Presentation Panel
Human-Centred AI: Empathy, Responsibility and Educational Transformation
Date Thursday, Dec 4 Time – Room: Schöneberg
What does it mean to put people at the heart of AI in education? This session explores human-centred approaches that balance empathy, responsibility, and transformation. From frameworks for business education to institution-wide strategies and hands-on learning design, the speakers will show how AI can support, not replace, human agency. Participants will discover practical ways to embed ethical principles, care, and meaningful engagement into AI-enhanced education, ensuring technology truly serves learners and communities.
Charlotte Von Essen
Pedagogical and Digital Development Lead, Stockholm School of Economics
Dr. Charlotte von Essen is the Pedagogical and Digital Development Lead at the Stockholm School of Economics, where she shapes the future of Business Education through strategic innovation in Faculty support, Edtech, and AI-enhanced pedagogy. With a background spanning Executive Education, Edtech leadership, and curriculum strategy, Charlotte brings a sharp, systems-level lens to how institutions can deliver education that is human-centred, intellectually rigorous, and technologically extended.
Anné Verhoef
Director of the NWU AI Hub and Professor in Philosophy, North-West University
Anné H. Verhoef is a professor in Philosophy and Director of the North-West University (NWU) AI Hub. He holds a PhD from the University of Stellenbosch and from the Free University in Amsterdam. His research interests are, amongst others, ethics, artificial intelligence and academic integrity, and the philosophy of happiness. He published various academic articles on academic integrity in Higher Education. He is the co-founder and former associate editor of the academic journal Transformation in Higher Education. He is also the co-founder of AICSA – the Artificial Intelligence Circle in South Africa for Higher Education.
Developing a Human-Centred AI Strategy for Universities, Anné Verhoef
At North-West University (NWU) in South Africa, we decided to follow a human-centred approach to AI to ensure that our journey towards an AI-enhanced world is humane, inclusive, ethical, and sustainable. The NWU AI strategy was framed into two complementary paradigms, namely soulful AI and Augmented intelligence, which emphasise that we should be careful to distance ourselves from AI, but rather that we should give AI a specific role to play in our lives that benefits us and not be overwhelmed or controlled by AI.

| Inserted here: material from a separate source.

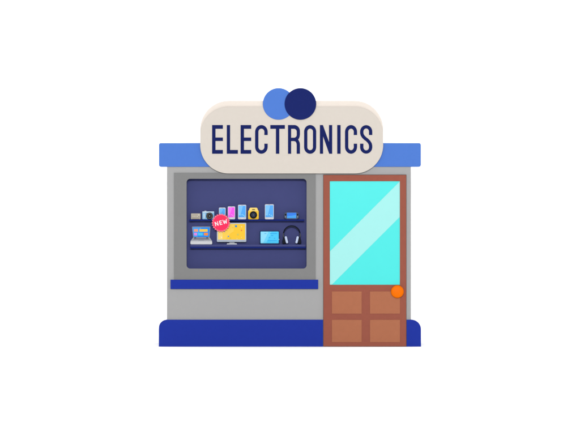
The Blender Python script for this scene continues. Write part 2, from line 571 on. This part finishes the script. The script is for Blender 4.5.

Learning That Frees: A Human-Centred Framework for Business Education in an Age of AI, Charlotte Von Essen
What does it mean to design Business Education that is truly human-centred in an age of AI? This session introduces the FREE framework from the Stockholm School of Economics, a model that blends philosophical depth with practical pedagogy to help institutions anchor innovation and AI implementation in empathy, ethics, and intellectual rigour.
Beyond the Hype: Agentic AI, the Learning Brain, and Human-Centric Engagement, Dimitris Tolis
AI is everywhere in learning conversations — but how do we move beyond the hype to make it truly useful? By combining neuroscience and Agentic AI, we can transform e-learning into human-centric experiences that motivate, adapt, and stick. The presentation will illustrate, with practical examples, how AI-powered content enables personalization, adaptive quizzing, instant feedback, and mentor-style interactions directly within SCORM/xAPI courses, and how gamified simulations with AI Avatars can create practice opportunities that strengthen both skills and confidence. Join us in exploring how AI can truly make learning smarter, more meaningful, and deeply human.